La lecture de Camille de Toledo "Le Hêtre et le Bouleau" me poursuit depuis des semaines, un livre tombé entre mes mains par le pur hasard de rayonnage d'une bibliothèque alors que - errante - je cherchais des clés pour nourrir Point Limite Zéro. Je ne le quitte pas, comme une accroche qui me rappelle ce que je nomme, ma recherche du point de fuite, mon esquisse de la figure de l'héritier. Le livre retrace  l'histoire de l'Europe du 20ème siècle, par un si fin dosage, entre l'intime historique et son négatif collectif ou peut-être l'inverse, selon les pages, les chapitres, le fantôme de l'un étant l'œuf de la poule de l'autre. Le mendiant de l'un étant le maître de l'autre. On raconte la Constitution de l'Europe du 20ème siècle sur les cendres des crimes passés, comme un pacte du "plus jamais ça" qui nous fige dans la mémoire morbide des spectres du passé, ces cailloux fantômes coincés dans notre chaussure collective, qui empêchent la marche vers le deuil du 20ème siècle.

Tout cela ne fait que me parler des figures d'héritiers que je chercher à nommer,  ceux que je commence à faire émerger dans Point Limite Zero, qui prennent la route, parce que rouler ou marcher n'est peut-être que le seul moyen de sentir que ça avance...ces figures qui prennent la route pour Athènes, hantés par leurs fantômes, portant la lourde dette des ancêtres, visiteurs de cimetières qui ne trouvent pas la valeur du présent de leur propre vie.
Tout cela ne fait que m'évoquer la Grèce, comme une déshéritée de l'Europe, la Grèce, où j'ose croire que se logent les germes d'un horizon nouveau. 

J'ai pleuré à la lecture de cette phrase: 
"[...], Dans un temps où, bientôt, nous devrons écrire sans l'aide des voix des survivants, à partir du trou du 20ème siècle".

Mon corps a frémit depuis la place 82 de la voiture 8 sur le Paris-Nice de 16h49 à la lecture de ce passage: 
"Je pense à ce jour, ce matin, en sortant du cimetière, un autre cimetière plus intime, plus familial, où je venais de laisser le cercueil de ma mère, lorsqu'une amie de la famille, souriante, malicieuse, vint me voir pour me révéler le secret de sa longue expérience de la mort. Elle me dit: "Tu verras, dans quelques temps, ta maman sera là, avec toi. C'est comme mon mari. Pendant plusieurs mois, il n'était plus là. Je n'arrivais plus à l'entendre. Je ne parvenais plus à le voir. Et puis, c'est arrivé comme ça, un jour, je me suis mise à lui parler. J'étais dans les embouteillages, je ne trouvais pas de place pour me garer. Et je lui ai demandé de m'aider. Et sais-tu ce qu'il a fait? Il m'a aidée. Il m'a trouvé une place pour ma voiture!". En entendant cette histoire j'ai ri. Depuis, je ne cesse d'y penser. 

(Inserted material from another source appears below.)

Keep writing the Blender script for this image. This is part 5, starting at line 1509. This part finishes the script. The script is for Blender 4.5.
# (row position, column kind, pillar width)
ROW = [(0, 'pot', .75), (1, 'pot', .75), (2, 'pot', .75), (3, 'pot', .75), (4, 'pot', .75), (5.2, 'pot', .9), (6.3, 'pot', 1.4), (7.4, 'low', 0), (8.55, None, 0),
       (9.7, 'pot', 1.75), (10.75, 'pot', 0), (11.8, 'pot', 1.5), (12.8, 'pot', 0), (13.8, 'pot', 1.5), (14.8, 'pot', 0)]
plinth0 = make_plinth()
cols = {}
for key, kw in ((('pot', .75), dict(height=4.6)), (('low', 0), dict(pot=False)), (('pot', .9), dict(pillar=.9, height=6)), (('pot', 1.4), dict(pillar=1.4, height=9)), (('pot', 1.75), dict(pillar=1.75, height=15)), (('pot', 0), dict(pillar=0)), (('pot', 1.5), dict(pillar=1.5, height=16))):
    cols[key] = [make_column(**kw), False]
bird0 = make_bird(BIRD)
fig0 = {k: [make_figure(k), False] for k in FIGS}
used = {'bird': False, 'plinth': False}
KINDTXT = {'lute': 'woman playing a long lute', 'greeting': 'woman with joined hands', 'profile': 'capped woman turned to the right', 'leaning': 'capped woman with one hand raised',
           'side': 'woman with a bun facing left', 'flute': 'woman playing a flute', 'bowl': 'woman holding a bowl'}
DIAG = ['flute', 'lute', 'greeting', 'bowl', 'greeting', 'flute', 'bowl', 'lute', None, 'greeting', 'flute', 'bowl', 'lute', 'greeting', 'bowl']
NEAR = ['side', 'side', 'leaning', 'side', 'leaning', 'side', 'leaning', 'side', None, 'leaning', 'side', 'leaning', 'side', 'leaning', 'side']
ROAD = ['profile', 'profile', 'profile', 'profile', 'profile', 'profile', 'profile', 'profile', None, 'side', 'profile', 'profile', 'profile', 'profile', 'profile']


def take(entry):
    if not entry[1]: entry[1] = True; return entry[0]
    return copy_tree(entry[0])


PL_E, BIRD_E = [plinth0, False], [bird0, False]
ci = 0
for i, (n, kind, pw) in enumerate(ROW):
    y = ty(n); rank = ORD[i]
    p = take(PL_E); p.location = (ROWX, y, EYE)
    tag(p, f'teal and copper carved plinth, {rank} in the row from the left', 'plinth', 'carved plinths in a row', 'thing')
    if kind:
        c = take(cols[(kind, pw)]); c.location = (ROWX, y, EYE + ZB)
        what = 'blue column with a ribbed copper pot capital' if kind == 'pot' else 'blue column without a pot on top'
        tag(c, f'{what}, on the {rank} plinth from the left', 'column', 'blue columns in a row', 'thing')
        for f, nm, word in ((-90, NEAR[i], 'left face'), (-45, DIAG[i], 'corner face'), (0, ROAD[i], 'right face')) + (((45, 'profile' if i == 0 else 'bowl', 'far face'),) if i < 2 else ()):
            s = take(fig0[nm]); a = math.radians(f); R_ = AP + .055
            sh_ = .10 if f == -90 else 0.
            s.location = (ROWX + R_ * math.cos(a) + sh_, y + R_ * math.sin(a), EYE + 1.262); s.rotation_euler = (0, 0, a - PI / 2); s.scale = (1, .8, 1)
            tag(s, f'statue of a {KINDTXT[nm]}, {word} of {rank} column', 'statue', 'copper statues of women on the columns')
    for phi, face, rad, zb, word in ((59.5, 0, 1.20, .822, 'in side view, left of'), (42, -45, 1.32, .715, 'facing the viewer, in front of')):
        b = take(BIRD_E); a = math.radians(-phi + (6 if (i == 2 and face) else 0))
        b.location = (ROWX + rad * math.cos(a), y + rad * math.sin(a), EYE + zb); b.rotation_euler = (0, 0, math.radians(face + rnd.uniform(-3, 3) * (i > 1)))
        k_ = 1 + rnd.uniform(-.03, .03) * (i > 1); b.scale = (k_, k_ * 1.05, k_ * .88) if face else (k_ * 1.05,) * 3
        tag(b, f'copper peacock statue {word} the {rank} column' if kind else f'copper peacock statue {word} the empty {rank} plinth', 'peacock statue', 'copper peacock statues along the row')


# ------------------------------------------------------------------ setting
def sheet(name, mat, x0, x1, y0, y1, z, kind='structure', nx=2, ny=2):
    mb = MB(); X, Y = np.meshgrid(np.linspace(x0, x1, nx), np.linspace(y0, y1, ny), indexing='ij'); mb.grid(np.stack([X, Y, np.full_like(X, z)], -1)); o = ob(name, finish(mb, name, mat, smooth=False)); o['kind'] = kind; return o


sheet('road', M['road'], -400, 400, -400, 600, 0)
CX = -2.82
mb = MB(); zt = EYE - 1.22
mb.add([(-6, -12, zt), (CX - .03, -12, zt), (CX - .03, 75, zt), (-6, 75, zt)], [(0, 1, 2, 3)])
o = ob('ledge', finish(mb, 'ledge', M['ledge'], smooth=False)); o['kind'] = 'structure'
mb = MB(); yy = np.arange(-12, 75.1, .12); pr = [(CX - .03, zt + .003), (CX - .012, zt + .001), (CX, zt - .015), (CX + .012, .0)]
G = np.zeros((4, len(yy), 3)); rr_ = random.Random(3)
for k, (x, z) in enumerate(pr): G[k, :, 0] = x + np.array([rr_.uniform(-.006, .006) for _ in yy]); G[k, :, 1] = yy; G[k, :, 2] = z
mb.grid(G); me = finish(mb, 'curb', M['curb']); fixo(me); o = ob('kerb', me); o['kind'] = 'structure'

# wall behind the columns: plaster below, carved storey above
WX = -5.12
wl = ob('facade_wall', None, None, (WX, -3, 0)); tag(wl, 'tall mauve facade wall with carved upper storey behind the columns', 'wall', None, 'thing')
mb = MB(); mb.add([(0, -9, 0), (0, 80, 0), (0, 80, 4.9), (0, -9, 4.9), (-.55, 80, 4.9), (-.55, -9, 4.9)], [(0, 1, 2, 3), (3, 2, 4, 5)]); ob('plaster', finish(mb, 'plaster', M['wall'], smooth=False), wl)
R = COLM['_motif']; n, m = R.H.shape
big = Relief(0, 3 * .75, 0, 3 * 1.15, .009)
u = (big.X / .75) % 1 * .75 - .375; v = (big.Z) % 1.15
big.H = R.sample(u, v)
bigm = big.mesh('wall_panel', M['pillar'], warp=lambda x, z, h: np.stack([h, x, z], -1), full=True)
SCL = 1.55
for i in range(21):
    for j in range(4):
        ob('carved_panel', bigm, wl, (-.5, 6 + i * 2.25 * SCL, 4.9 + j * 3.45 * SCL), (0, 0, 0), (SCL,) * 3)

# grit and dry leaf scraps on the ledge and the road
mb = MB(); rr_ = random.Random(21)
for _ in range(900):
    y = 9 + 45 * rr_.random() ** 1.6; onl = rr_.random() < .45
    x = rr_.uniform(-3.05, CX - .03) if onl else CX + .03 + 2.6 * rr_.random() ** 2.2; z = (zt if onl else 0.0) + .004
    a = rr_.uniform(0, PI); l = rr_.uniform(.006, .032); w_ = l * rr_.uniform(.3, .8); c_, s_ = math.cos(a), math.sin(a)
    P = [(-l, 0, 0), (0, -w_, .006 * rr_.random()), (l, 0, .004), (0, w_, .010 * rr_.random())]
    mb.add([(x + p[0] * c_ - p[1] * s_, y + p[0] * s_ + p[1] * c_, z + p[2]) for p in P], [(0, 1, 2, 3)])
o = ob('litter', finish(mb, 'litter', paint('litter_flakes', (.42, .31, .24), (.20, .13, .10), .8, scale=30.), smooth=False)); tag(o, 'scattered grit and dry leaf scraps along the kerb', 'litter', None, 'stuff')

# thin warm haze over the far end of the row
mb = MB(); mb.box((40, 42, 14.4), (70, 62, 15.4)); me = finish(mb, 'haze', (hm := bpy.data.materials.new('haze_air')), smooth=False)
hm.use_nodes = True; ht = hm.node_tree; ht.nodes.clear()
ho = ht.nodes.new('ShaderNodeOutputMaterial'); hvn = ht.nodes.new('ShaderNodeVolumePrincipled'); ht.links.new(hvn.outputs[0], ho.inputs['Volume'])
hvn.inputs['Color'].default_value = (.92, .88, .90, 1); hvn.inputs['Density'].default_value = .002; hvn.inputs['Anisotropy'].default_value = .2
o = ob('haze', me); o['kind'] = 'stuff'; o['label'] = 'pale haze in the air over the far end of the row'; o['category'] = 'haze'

Tandis que je tente de trouver cette voie, cette échappée, tandis que j'essaie de voir comment nous pourrions, collectivement, imaginer une issue hors du socle mélancolique de l'Europe, je me souviens une fois encore de cette histoire, celle qui me fut racontée en sortant du cimetière où je venais d'enterrer ma mère. Je me demande dans quelle mesure nous pourrions attendre de tous ceux dont nous portons la mort, ceux qui sont le gouffre de notre Constitution, qu'ils nous aident à trouver une place pour garer notre voiture...Notre voiture, c'est-à-dire notre véhicule, ce qui nous portera vers l'avenir. 

Voici ma question: comment pouvons-nous penser un passage de la "hantise" conflictuelle, paralysante, conservatrice du XXème siècle au "vertige" du XXI ème siècle (triple vertige qui est celui de l'identité fragmentée, des origines et des lignées artificielles ou bâtardes et de la perception dans la sédimentation des fictions du monde) sans verser dans la nostalgie? Et encore, comment les morts du génocide perpétré contre les juifs d'Europe, nos ancêtres, les morts des nationalismes, nos ancêtres, les morts des régimes communistes, nos ancêtres, les morts de l'esclavagisme, nos ancêtres, pourraient répondre à notre appel afin de libérer une place, devant nous, juste devant, pour que nous puissions imaginer un monde, une u-topie?